Boerie and Policieman had the daily task of beer inventory and ice stock regulations. This is by far the most crucial role of the crew and while skipper Hugo plotted the daily adventures, they got to it and ensured no one went thirsty while simultaneously keeping us well amused with their banter.

Popping into La Dique is a must, not only replenish the beer and ice stocks but also to enjoy real island Pinã Coladas at the beach bar, cycle the island and visit the giant tortoises. We love this island, although I have to say we did prefer it back in the day when there were no cars, and only carts and bikes were allowed. The people are such fun and always helpful and it is a pleasure to spend time here. It really is impossible to describe just how beautiful the rock formations and beaches are. Our night at anchor just outside the harbour was our only unpleasant night, with bad weather, strong winds and waves. Colin and I taking turns to stand watch as we were fairly close to the reef. But all was good at sunrise and the night was quickly forgotten. 

At this point our crew were now fluent in sailing terminology and knew that “the stern” was not a cross captain but the ‘back’ of the boat where the braai lives and a “hatch” was not what happens to a chicken but was their cabin window! So many laughs with this banter.

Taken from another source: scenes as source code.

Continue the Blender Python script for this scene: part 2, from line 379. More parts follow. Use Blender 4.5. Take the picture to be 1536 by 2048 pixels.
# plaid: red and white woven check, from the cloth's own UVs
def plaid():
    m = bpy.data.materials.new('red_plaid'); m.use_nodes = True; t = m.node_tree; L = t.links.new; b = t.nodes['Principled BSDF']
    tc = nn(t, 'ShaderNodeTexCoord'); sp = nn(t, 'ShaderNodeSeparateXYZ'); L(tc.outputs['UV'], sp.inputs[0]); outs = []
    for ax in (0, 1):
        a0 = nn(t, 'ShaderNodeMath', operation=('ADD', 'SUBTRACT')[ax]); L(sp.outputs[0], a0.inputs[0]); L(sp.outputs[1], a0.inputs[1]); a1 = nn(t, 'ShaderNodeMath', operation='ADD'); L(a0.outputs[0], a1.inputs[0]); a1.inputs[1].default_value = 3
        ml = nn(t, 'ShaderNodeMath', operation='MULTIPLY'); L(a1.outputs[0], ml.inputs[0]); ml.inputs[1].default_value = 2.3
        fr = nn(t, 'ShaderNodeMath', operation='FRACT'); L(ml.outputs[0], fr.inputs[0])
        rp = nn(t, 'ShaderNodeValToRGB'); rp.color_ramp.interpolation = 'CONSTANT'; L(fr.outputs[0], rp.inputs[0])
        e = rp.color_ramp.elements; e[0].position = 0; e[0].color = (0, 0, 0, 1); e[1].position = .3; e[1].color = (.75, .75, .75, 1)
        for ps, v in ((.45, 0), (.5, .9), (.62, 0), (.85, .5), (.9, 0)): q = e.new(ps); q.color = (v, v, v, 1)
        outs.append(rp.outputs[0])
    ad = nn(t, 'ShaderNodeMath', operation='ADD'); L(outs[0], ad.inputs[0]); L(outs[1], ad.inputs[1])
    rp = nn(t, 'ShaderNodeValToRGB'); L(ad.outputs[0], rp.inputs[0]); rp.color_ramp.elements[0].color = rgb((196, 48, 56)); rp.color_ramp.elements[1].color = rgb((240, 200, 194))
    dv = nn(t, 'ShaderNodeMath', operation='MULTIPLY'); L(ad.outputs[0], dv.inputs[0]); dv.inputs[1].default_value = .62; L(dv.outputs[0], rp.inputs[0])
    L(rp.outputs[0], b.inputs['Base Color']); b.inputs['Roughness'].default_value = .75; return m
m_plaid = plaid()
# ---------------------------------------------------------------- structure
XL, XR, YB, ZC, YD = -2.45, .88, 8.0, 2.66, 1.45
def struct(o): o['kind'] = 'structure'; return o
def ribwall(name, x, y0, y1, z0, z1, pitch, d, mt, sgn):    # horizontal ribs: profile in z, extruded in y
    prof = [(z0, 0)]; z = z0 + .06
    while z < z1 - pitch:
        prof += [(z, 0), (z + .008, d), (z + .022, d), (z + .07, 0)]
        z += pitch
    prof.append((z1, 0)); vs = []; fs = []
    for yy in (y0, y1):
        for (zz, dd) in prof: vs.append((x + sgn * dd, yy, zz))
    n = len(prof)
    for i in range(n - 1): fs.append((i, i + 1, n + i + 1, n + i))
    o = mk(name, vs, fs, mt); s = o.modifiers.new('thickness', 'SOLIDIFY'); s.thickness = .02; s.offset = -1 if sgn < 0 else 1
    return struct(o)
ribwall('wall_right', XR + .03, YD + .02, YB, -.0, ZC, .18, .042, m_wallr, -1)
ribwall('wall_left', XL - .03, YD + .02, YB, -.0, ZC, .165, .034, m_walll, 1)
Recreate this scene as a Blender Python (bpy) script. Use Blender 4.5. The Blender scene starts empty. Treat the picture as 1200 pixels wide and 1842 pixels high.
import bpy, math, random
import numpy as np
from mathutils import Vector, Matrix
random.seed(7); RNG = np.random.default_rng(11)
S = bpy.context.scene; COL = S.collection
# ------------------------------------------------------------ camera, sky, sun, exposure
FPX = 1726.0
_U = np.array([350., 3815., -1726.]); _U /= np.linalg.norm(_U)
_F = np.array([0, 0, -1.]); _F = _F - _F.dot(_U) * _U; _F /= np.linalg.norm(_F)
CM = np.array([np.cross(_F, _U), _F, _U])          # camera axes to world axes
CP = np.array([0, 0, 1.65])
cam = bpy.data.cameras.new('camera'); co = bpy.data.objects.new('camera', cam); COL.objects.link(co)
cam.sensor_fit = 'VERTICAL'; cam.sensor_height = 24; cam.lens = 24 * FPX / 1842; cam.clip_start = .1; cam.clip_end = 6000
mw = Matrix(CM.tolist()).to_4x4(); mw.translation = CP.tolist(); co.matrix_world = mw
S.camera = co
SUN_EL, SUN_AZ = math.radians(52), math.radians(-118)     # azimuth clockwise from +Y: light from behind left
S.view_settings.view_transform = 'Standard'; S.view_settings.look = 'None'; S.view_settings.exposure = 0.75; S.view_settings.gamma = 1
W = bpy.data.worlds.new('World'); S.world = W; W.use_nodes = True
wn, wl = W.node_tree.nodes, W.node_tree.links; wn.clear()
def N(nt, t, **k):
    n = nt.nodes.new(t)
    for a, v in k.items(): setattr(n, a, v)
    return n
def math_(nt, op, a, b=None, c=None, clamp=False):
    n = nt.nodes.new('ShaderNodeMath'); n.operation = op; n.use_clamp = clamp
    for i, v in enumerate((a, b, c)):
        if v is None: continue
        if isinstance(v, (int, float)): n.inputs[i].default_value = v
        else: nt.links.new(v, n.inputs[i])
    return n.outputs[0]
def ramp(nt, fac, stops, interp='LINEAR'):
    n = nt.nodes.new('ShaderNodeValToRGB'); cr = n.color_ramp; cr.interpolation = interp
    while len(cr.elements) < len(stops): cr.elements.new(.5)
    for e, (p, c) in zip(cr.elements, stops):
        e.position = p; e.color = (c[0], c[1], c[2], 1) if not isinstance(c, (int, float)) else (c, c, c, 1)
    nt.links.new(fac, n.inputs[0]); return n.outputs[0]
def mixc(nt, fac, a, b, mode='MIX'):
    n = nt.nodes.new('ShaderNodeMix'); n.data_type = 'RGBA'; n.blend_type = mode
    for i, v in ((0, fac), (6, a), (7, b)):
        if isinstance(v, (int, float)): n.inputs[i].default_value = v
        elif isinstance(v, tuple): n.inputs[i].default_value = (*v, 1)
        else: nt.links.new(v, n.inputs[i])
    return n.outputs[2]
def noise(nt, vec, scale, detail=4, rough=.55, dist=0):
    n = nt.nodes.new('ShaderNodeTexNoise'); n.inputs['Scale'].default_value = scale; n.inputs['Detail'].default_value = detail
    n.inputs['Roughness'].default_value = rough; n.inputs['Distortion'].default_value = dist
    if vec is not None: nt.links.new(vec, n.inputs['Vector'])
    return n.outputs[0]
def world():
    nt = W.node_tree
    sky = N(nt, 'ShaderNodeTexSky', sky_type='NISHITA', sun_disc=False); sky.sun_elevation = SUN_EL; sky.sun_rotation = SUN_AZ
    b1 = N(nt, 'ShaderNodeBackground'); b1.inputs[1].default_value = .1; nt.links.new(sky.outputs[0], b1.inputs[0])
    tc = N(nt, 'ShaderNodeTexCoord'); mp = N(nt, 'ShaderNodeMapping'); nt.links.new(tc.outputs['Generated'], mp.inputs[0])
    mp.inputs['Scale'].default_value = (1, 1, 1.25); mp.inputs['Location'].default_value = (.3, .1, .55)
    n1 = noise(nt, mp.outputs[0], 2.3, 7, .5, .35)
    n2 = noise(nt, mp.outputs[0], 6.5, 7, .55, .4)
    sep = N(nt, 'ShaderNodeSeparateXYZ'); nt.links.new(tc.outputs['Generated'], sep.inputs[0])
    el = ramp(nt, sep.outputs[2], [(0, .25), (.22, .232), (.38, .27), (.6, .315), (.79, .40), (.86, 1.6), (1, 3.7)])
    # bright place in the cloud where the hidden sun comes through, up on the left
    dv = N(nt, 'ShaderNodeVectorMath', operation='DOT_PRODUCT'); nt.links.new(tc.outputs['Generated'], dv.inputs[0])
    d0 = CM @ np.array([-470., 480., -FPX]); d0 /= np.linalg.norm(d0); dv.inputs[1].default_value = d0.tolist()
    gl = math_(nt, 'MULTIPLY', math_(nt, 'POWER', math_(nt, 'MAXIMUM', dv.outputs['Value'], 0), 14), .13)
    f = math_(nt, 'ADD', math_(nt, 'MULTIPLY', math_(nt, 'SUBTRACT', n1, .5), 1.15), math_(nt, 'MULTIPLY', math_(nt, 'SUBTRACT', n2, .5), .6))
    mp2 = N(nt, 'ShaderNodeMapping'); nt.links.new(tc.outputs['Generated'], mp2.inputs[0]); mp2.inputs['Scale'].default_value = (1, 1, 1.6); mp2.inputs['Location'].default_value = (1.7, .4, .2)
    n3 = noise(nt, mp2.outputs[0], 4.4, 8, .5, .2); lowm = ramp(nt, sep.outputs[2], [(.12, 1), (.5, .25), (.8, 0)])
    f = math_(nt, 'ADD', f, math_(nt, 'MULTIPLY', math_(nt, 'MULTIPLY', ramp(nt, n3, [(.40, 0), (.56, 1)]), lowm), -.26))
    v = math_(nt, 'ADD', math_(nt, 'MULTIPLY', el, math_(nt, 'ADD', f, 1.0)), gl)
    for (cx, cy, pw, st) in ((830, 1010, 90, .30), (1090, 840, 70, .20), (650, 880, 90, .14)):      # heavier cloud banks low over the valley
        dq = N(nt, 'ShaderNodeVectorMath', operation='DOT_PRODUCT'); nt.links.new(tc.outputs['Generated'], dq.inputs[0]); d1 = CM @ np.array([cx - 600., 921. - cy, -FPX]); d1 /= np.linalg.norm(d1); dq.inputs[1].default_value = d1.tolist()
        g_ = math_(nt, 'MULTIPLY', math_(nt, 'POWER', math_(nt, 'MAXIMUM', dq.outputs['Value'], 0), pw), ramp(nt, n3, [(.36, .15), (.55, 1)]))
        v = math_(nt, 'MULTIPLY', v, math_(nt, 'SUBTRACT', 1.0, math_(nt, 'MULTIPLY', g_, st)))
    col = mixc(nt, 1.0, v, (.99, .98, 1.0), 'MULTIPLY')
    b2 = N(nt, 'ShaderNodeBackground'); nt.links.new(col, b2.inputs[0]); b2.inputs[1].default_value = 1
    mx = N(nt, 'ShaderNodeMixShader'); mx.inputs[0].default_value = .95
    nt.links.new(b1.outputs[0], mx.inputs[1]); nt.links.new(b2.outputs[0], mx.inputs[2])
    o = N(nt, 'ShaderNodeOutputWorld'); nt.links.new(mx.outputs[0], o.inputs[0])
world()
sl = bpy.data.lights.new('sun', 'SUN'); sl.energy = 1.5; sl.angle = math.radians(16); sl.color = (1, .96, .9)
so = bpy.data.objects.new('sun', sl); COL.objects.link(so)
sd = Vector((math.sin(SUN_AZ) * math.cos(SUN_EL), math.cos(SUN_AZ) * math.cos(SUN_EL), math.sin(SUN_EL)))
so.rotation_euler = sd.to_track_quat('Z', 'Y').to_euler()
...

Another fascinating find were the swimmer crabs which we saw close to islands as well as far out in the middle of the ocean. Near Coco’s, there were so many crabs swimming around that the resident hawksbill turtles were in a feeding frenzy and fairly oblivious to our presence while we watched them in fascination.
Goodness, I could go on and on but let’s leave it there for now and save some for next time. 

Suffice to say, the adventure is real each day and writing this makes me yearn to be back there.